Exercise instructions: Up to and including the line with "bg.inputs[1].default_value = 0.012", reproduce the listing below exactly, beginning at its first line.

Information shown:
★ ★ ★
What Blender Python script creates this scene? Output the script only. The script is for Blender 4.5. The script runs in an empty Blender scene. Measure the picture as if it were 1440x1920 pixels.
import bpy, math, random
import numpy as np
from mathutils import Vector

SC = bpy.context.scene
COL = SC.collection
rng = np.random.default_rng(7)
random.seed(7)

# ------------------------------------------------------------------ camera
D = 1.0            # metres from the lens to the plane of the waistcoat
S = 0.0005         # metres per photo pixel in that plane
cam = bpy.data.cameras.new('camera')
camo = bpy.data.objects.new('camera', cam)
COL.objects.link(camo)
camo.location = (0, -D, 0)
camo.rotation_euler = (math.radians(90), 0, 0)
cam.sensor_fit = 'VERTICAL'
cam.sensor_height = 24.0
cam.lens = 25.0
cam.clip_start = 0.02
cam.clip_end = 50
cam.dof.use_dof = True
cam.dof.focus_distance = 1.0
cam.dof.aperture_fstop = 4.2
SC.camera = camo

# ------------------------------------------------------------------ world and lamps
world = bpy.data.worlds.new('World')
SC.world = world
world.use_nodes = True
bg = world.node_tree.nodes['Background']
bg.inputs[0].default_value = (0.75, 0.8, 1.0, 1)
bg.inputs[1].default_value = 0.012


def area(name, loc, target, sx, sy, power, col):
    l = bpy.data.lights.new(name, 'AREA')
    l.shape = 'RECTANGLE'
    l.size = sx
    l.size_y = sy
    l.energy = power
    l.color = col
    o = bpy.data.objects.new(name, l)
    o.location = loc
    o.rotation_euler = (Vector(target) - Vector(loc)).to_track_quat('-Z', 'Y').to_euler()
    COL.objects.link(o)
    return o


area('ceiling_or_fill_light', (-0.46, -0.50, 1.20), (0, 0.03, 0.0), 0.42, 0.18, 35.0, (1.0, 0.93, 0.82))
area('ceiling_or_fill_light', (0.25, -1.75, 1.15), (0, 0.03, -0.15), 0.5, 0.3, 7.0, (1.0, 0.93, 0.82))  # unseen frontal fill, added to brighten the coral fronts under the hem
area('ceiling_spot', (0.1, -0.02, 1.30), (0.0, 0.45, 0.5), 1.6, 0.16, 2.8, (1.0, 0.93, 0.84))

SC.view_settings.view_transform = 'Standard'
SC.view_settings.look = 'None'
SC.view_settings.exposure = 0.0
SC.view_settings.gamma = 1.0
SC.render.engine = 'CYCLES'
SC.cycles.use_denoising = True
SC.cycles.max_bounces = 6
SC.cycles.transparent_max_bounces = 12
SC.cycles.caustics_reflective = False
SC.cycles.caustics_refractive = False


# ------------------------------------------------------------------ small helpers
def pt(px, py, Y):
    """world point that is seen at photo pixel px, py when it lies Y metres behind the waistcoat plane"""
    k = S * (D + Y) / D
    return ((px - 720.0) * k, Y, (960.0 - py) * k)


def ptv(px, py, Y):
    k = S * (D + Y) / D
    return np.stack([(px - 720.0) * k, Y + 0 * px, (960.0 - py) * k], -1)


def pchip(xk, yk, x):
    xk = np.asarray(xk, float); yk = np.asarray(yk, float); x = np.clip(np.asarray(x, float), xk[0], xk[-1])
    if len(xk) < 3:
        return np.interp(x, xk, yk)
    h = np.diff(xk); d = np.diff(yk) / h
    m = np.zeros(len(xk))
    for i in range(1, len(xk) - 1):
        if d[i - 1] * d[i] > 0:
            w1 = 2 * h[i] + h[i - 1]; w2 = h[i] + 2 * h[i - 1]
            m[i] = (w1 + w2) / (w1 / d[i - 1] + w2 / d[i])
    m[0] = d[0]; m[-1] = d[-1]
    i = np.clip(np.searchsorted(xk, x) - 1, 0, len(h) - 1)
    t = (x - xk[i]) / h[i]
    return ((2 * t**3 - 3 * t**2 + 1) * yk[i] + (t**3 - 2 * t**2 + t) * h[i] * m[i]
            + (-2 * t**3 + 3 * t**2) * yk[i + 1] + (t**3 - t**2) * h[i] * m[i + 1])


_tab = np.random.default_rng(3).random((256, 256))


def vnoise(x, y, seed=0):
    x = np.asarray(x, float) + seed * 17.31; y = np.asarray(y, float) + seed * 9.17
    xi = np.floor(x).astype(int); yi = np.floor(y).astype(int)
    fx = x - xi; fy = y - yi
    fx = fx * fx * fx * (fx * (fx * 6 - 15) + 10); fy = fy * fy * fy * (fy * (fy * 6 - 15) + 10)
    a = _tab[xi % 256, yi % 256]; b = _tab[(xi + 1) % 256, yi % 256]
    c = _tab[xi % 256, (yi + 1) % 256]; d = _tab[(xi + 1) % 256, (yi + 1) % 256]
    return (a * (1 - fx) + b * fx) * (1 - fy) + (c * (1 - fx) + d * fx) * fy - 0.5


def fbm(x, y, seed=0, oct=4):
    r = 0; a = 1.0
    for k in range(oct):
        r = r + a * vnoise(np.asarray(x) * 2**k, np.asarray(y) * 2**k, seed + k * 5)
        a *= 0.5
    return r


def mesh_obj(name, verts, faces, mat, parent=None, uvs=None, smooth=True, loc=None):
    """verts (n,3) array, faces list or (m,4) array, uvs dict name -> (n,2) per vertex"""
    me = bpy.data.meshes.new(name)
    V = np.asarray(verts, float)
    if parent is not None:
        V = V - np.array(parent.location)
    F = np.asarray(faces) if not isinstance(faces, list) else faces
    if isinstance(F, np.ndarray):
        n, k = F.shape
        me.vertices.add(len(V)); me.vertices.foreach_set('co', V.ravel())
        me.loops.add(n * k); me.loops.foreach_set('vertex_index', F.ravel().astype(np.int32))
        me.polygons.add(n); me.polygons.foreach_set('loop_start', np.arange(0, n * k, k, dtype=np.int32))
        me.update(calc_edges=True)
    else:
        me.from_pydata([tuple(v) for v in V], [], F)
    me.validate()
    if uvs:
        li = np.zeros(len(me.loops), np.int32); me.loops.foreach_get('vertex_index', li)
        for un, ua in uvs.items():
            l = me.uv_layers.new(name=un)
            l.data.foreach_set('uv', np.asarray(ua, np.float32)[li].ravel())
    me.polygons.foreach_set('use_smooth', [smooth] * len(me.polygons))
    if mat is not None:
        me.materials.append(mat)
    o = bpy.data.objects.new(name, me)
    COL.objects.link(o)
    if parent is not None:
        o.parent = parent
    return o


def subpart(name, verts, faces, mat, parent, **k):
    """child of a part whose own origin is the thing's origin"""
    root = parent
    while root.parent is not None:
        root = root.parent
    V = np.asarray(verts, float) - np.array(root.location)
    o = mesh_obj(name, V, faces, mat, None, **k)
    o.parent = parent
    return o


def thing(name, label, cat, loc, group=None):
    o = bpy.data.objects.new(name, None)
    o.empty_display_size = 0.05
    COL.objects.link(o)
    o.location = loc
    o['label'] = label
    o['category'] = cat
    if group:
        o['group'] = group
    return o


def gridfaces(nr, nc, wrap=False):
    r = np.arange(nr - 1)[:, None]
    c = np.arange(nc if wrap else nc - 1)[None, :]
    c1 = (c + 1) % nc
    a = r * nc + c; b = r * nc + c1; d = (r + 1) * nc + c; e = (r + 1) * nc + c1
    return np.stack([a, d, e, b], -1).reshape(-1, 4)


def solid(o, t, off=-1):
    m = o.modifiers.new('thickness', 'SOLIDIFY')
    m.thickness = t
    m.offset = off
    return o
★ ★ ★
Result:
What Blender Python script creates this scene? Output the script only. The script is for Blender 4.5. The script runs in an empty Blender scene. Measure the picture as if it were 1440x1920 pixels.
import bpy, math, random
import numpy as np
from mathutils import Vector

SC = bpy.context.scene
COL = SC.collection
rng = np.random.default_rng(7)
random.seed(7)

# ------------------------------------------------------------------ camera
D = 1.0            # metres from the lens to the plane of the waistcoat
S = 0.0005         # metres per photo pixel in that plane
cam = bpy.data.cameras.new('camera')
camo = bpy.data.objects.new('camera', cam)
COL.objects.link(camo)
camo.location = (0, -D, 0)
camo.rotation_euler = (math.radians(90), 0, 0)
cam.sensor_fit = 'VERTICAL'
cam.sensor_height = 24.0
cam.lens = 25.0
cam.clip_start = 0.02
cam.clip_end = 50
cam.dof.use_dof = True
cam.dof.focus_distance = 1.0
cam.dof.aperture_fstop = 4.2
SC.camera = camo

# ------------------------------------------------------------------ world and lamps
world = bpy.data.worlds.new('World')
SC.world = world
world.use_nodes = True
bg = world.node_tree.nodes['Background']
bg.inputs[0].default_value = (0.75, 0.8, 1.0, 1)
bg.inputs[1].default_value = 0.012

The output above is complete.